2014 cut-off dates – when and how bills will move this year
Lawmakers introduced another 206 bills on Wednesday, bringing the total number of measures before them to 3,003, including carryovers from the 2013 session. Many of these bills won’t see the light of day, which prompts the question: Just how does the legislature manage such a large workload?

Here’s how it works.

Deadlines for committee and floor action set the cut-off dates, after which bills not acted upon are considered dead. No piece of legislation is truly “dead” until the legislature adjourns at the end of its two-year cycle, but cut-off dates drive the strategies and tactics members use to move bills through the legislative process.

Senate Concurrent Resolution 8408 sets the deadlines for this session. The cut-off dates for 2014 are:

• Friday, February 7th, the 26th session day, is the cut-off date for committee reports on bills in their House of Origin. After this date, House committees may only consider Senate bills that have passed over to the House, and Senate committees may only consider House bills. Fiscal and transportation committees are exempt from this deadline.
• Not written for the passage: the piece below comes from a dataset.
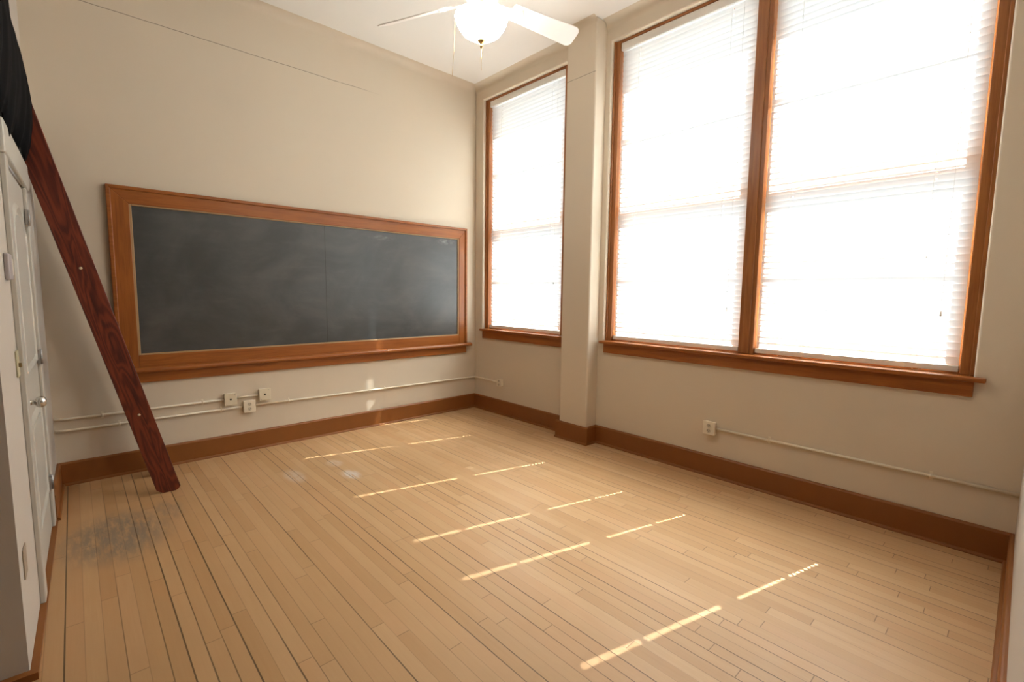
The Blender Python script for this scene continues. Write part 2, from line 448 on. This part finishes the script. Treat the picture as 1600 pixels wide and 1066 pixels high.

• Tuesday February 11th, the 30th day, is the final day to read fiscal and transportation committee reports. This includes bills passed out by the Finance, Transportation and Appropriations committees in the House, and the Ways and Means and Transportation committees in the Senate.

• Tuesday, February 18th, at 5:00 p.m. of the 37th day is the deadline for floor action on House bills in the House and Senate bills in the Senate.

• Friday, February 28th, the 47th day, is the deadline for committee reports on bills from the opposite chamber. Once again, fiscal and transportation committees are exempt from this cut-off.

• Monday, March 4th, the 50th day, is the deadline for committee reports on bills from the opposite chamber by the House and Senate fiscal and transportation committees.

• Finally, on Friday, March 7th, the 54th day, neither chamber may consider any measures other than initiatives from the people to the legislature, budget-related bills and matters related to differences in bills passed by both houses.

One of the key “loopholes” in this last deadline is “matters pertaining to the budget and matters necessary to implement the budget.” Bill writers in Olympia usually find ways to relate nearly any bill to the budget, if the measure has enough support in either the House or the Senate. These are internal house rules--they do not have the force of law and are not enforced by the courts, so they can always be suspended by a majority vote.

The bottom line: cut-off dates are tools for managing a massive workload, but they never get in the way of the political will of a majority of lawmakers.